Concern is running high among some employers in South Africa who are anxious that they could face massive fines for failing to reach numerical employment equity targets to be set for their sectors from September 2023.
However, employers should keep in mind that while the purpose of the Employment Equity Act (EEA) includes the achievement of equitable representation of people from designated groups, the EEA specifically states that the Act does not require a designated employer to take any decision concerning an employment policy or practice that would establish an absolute barrier to the prospective or continued employment or advancement of people who are not from designated groups. In addition, quotas are expressly excluded from the EEA and instead, targets and goals are contemplated.
While there is no room for complacency, the threat of punitive fines is not necessarily new, according to employment law specialists from leading African law firm Bowmans.
They say that before any fine can be imposed, whether under the Employment Act in its current form or when amended to allow for sectoral targets, due process will still apply.
‘The Act already allows for fines to be imposed on employers and there are specific enforcement procedures for this. The amendments to the Act propose compliance with sector targets, but the process to be followed before a fine can be imposed remains the same,’ says Melissa Cogger, senior associate at Bowmans.
The maximum fine that may be imposed in terms of the Employment Equity Act in its unamended form is ZAR 2.7 million or 10% of the employer’s annual turnover, whichever is greater. However, this requires four previous contraventions in respect of the same failure to implement an employment equity plan within three years. If there has been no previous contravention, the fine is ZAR 1.5 million or 2% of the employer’s turnover.
Commentators have been jumping to conclusions that the maximum fines will be imposed for failing to meet the proposed sectoral targets and this is not necessarily applicable to all cases.
‘Ultimately, the decision to impose a fine will be made by the Labour Court and, before a fine is imposed, the employer will have a full opportunity to give justifiable reasons for non-compliance,’ explains Cogger.
Compliance in terms of the EEA is not limited to considering whether a designated employer has met its targets and goals. It includes reasonable steps taken to train suitably qualified people from designated groups; reasonable steps taken by the designated employer to implement its employment equity plan; progress made in eliminating barriers that adversely affect people from designated groups; and reasonable steps taken to appoint and promote suitably qualified people.
Importantly, any affirmative action steps taken by a designated employer must actually be contemplated in the designated employer’s employment equity plan, and employees and trade unions must be consulted on the plan.
Cogger says the draft employment equity regulations contemplate a number of justifiable reasons for an employer failing to meet the yet-to-be-set sectoral targets for employment equity. These reasons include insufficient opportunities to recruit or promote employees from designated groups, insufficient target individuals from designated groups, mergers and acquisitions, transfers, and the impact of the business on economic activities.
‘What is clear is that it is going to be important for employers to keep very good records of their recruitment, promotion and other human resources processes,’ she says.

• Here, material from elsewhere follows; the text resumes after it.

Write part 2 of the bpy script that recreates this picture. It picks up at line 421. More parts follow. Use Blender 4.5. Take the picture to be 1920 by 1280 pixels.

Employers should also keep a close eye on the timelines and processes leading up to the enactment of the Employment Equity Amendment Bill and the implementation of the provisions on sectoral numerical targets.
Indications are that the President will sign the Bill before the beginning of 2023 and that the amendments will come into effect on 1 September next year.
Before the Minister of Employment and Labour can set sectoral targets, however, the amendments envisage a multistage process, Cogger says. This includes publishing a notice of the national economic sectors in the Government Gazette; engaging in a process of consultation; issuing regulations that prescribe the criteria to be used to determine numerical targets for the various sectors; and taking advice from the National Wage Commission.
‘Only then may the Minister set numerical targets for any national sector or part of a sector,’ she says.
‘Designated employers are advised to comment on the draft notices once sectors are identified, to engage in the consultation processes and to keep an eye on the Government Gazettes,’ she adds, noting that 30 days will be allowed for comment on the identified sectors.